▸ Exercise goal
Each line from the beginning of the data below through the line containing "sc.camera = cam" should be repeated exactly, please.

--- Start of Given data ---

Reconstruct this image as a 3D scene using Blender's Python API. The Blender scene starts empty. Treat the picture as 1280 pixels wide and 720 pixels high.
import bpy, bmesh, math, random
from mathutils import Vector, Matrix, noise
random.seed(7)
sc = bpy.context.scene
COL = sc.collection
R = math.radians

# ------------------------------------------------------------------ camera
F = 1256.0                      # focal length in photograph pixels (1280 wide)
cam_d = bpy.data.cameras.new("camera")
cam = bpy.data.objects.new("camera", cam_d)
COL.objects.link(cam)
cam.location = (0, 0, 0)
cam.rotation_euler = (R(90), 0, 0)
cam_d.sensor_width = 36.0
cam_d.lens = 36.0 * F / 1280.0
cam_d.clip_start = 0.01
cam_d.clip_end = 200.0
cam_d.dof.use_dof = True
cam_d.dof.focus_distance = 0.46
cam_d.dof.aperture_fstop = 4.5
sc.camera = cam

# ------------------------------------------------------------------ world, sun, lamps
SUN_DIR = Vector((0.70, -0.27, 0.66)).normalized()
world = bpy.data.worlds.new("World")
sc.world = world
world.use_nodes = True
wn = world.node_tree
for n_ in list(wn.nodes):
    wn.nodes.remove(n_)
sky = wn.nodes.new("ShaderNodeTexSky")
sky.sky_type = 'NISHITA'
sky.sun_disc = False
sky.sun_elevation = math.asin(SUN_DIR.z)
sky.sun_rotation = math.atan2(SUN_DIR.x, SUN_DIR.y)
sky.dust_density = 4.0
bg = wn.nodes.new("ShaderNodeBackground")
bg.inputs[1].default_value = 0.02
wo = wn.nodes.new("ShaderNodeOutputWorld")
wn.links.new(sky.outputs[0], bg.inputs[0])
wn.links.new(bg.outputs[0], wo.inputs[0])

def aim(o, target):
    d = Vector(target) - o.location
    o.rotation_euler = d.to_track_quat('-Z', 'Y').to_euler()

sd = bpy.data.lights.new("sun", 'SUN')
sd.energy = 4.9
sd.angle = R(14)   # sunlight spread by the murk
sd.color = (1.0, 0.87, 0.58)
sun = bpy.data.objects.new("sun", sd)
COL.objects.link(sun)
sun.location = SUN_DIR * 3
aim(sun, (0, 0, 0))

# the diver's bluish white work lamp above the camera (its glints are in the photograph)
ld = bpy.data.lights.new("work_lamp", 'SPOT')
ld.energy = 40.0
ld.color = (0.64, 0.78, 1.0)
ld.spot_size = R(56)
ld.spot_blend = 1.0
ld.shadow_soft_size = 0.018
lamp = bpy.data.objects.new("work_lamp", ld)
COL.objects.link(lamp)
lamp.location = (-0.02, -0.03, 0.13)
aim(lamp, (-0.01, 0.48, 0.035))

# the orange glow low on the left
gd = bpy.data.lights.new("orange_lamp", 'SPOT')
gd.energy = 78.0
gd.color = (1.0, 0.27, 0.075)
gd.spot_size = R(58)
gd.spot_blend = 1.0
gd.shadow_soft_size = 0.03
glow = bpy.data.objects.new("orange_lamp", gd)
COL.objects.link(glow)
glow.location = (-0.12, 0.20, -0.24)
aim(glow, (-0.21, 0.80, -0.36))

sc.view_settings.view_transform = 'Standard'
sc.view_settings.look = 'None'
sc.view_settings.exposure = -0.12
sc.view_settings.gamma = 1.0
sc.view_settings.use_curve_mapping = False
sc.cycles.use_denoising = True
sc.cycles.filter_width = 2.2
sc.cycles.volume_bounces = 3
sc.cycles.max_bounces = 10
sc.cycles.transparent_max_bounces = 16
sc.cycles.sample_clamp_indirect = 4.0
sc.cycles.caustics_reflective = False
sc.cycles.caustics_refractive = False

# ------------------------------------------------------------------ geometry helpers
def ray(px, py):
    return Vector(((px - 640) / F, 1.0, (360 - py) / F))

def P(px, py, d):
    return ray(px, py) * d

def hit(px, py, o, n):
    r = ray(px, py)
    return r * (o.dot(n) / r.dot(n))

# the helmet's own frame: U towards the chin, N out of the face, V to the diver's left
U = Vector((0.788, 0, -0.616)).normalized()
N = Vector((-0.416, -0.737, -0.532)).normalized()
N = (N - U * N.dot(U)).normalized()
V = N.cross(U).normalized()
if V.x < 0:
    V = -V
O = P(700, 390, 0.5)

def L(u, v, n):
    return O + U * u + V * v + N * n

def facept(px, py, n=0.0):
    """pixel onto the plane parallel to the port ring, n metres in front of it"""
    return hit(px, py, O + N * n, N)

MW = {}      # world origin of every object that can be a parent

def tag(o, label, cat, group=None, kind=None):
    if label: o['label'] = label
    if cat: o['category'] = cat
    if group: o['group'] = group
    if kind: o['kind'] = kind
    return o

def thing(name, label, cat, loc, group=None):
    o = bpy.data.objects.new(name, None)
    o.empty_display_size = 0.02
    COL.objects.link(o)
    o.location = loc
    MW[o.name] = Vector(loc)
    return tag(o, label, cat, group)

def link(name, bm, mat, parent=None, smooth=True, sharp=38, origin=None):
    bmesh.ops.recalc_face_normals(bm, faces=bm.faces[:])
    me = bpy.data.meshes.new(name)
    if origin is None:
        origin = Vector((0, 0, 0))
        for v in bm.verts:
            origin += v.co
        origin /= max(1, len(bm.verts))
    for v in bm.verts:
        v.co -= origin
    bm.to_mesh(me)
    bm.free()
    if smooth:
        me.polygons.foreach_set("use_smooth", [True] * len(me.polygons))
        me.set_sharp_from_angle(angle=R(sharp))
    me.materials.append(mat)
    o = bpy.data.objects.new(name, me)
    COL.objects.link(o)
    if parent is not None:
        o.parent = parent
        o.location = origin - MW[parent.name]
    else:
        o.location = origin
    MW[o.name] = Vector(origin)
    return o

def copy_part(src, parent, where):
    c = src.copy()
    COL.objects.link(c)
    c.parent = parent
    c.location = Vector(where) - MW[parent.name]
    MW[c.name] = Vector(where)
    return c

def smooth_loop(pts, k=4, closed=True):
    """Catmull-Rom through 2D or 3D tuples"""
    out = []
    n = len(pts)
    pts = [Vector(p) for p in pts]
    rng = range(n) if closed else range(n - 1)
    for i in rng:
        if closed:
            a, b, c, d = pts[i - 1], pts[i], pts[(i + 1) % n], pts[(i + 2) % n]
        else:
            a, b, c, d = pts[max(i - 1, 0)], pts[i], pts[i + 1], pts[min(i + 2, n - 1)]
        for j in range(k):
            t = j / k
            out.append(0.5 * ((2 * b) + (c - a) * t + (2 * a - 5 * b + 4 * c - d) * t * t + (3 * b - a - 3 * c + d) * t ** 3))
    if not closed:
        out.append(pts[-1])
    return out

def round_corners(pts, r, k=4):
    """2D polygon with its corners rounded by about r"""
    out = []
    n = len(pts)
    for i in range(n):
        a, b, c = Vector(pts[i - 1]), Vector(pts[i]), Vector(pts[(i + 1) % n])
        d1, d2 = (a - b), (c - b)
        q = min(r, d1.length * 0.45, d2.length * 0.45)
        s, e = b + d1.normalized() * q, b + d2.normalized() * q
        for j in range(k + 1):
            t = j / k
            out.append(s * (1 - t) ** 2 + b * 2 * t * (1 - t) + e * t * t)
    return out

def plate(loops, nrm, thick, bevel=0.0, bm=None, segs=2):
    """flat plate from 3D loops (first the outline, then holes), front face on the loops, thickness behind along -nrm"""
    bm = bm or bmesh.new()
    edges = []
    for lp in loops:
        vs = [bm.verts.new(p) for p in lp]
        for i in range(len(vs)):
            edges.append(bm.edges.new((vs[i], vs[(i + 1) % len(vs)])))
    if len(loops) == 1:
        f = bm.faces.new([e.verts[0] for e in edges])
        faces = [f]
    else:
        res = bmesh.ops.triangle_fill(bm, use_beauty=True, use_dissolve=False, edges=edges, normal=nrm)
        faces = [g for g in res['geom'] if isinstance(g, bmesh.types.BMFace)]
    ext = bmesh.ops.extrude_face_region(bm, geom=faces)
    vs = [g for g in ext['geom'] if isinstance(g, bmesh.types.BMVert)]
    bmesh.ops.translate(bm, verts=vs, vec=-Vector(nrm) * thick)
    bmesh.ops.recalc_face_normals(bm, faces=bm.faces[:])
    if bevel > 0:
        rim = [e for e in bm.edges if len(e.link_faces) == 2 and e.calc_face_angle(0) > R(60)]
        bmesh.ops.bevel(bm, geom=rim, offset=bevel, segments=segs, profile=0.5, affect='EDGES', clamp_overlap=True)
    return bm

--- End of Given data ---

▸ The result
Reconstruct this image as a 3D scene using Blender's Python API. The Blender scene starts empty. Treat the picture as 1280 pixels wide and 720 pixels high.
import bpy, bmesh, math, random
from mathutils import Vector, Matrix, noise
random.seed(7)
sc = bpy.context.scene
COL = sc.collection
R = math.radians

# ------------------------------------------------------------------ camera
F = 1256.0                      # focal length in photograph pixels (1280 wide)
cam_d = bpy.data.cameras.new("camera")
cam = bpy.data.objects.new("camera", cam_d)
COL.objects.link(cam)
cam.location = (0, 0, 0)
cam.rotation_euler = (R(90), 0, 0)
cam_d.sensor_width = 36.0
cam_d.lens = 36.0 * F / 1280.0
cam_d.clip_start = 0.01
cam_d.clip_end = 200.0
cam_d.dof.use_dof = True
cam_d.dof.focus_distance = 0.46
cam_d.dof.aperture_fstop = 4.5
sc.camera = cam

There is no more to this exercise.